Любимая мамина присказка: а раньше тебе это нравилось. Я не помню -- вполне возможно, что раньше мне действительно нравилось то или иное. Но это было когда-то, когда я даже не могу вспомнить, впрочем, не всегда и хочу. Потому что -- какая, собственно, разница?
Когда-то, в совсем другой жизни, которых я прожила, как мне кажется, великое множество, я любила чёрный цвет. Не то чтобы любила, но предпочитала остальным. И это удивительно соответствовало моему настроению. Чёрный цвет идеален в двух случаях: когда хочется спрятаться и когда хочется выделиться. Если задуматься, эти две ипостаси, стоящие, вроде бы, на двух разных концах прямой, на самом деле сходятся. Прямая замыкается в круг именно в этой точке -- и она становится одной, несмотря на то, что помечена двумя, диаметрально противоположными по характеру, метками. И в том, и в другом -- чтобы не заметили тебя. Кого угодно, но не тебя. Персонажа -- молчаливого или, наоборот, эпатажного: громко говорящего, размахивающего руками, смеющегося, то теряющегося, то громко находящегося. И только потом, возвращаясь в тишину, в любимое одиночество, снимаешь с себя, вместе с чёрным, невероятное напряжение. Надеваешь старую, застиранную серую футболку, наливаешь бокал белого вина и говоришь, говоришь, говоришь. Говоришь ровно столько, сколько хочется, а не сколько надо, ровно то, что хочется, а не то, что предписано.

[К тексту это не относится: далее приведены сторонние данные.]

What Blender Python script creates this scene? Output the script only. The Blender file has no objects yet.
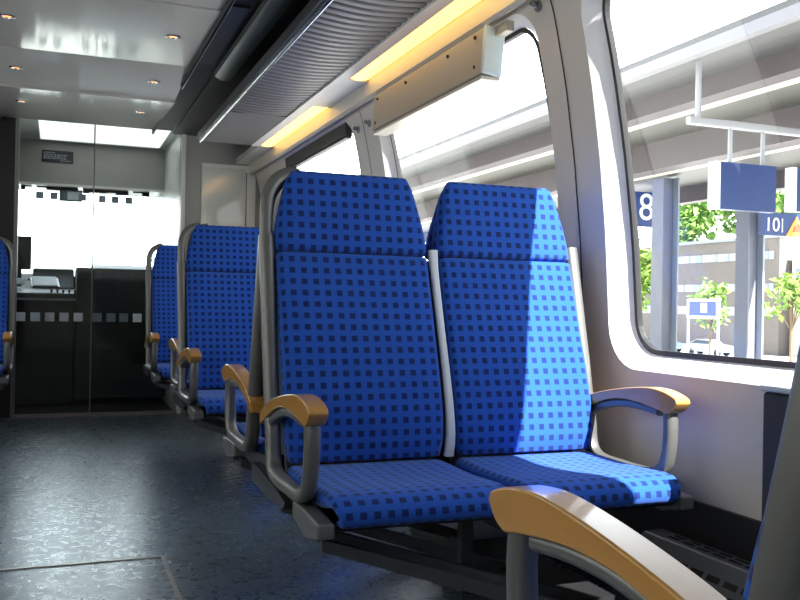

Я не помню когда я почувствовала, что изменилась -- я и не почувствовала, неправда было бы это утверждать. Но я разлюбила чёрный. Я полюбила фиолетовый, розовый, зелёный, синий, малиновый -- я влюбилась в буйство красок. С азартом и жадностью неофита я высматривала яркие платья, необычную обувь -- такую, которую бывшая я не то что не надела бы, но даже не посмотрела бы, а, посмотрев, пожала бы, скорее всего, плечами (боже мой, кому это надо) и пошла бы дальше. Малиновое платье мне кажется самым прекрасным из того, что создавалось когда-либо руками человеческими. Я трогаю нежные малиновые кружева, я провожу рукой по мягкой малиновой подкладке и это буйство малины неизменно приводит меня в восторг. Я примеряю его в гардеробной -- просто так, потому что давно не примеряла. Рука тянется к коробке с туфлями. Нежно-сиреневые босоножки, оттеняют, но не спорят. Я смотрю на себя в большое зеркало: спокойно разглядываю, оглаживаю малиновые кружева, опускаю взгляд к босоножкам -- они прекрасны. Я -- другая. В той, другой, жизни, у меня не было и не могло быть ни малинового платья, ни сиреневых босоножек. У меня было много всего другого, не менее прекрасного (для меня в том измерении, даже более), но малинового платья у меня не было. Та я была другой. Сегодняшняя я похожа на неё как близнец, но всё же. Но всё же. У этой -- появились другие привычки, другие мелкие радости, другие огорчения. Та не подозревала, что этой может нравиться то, что ей сейчас нравится. Я тепло отношусь к той, другой, но она -- это не совсем я. Мы во многом похожи, но мы разные.
Ты возвращаешься другим и надеешься, что остальные не изменились. Тебе это надо уже хотя бы для того, чтобы, как Антей, зарядиться от неизменного фундамента. Ты можешь измениться, остальные -- нет. Это очень важно и нужно, и напрочь не соответствует реальности. Реальность диктует свои законы. В них вписывается твоё малиновое платье, твой вечерний бокал вина, в них должно вписаться изменение окружающей действительности. И оно вписывается, конечно, шаг за шагом, по миллиметру, по микрону. Оглядываешься вокруг -- ну что ж, другие правила, другая жизнь. Вздыхаешь и соглашаешься. Таковы правила игры -- не тобой и не для тебя созданные, но данные как факт и никуда не денешься.
Говорят, когда кто-то уезжает, три четверти грусти остаются остающемуся. И это, наверное, правда. Но и радость возвращающегося тоже делится, хоть об этом и не говорят.
Чтобы уехать, впрочем, совсем необязательно действительно уезжать.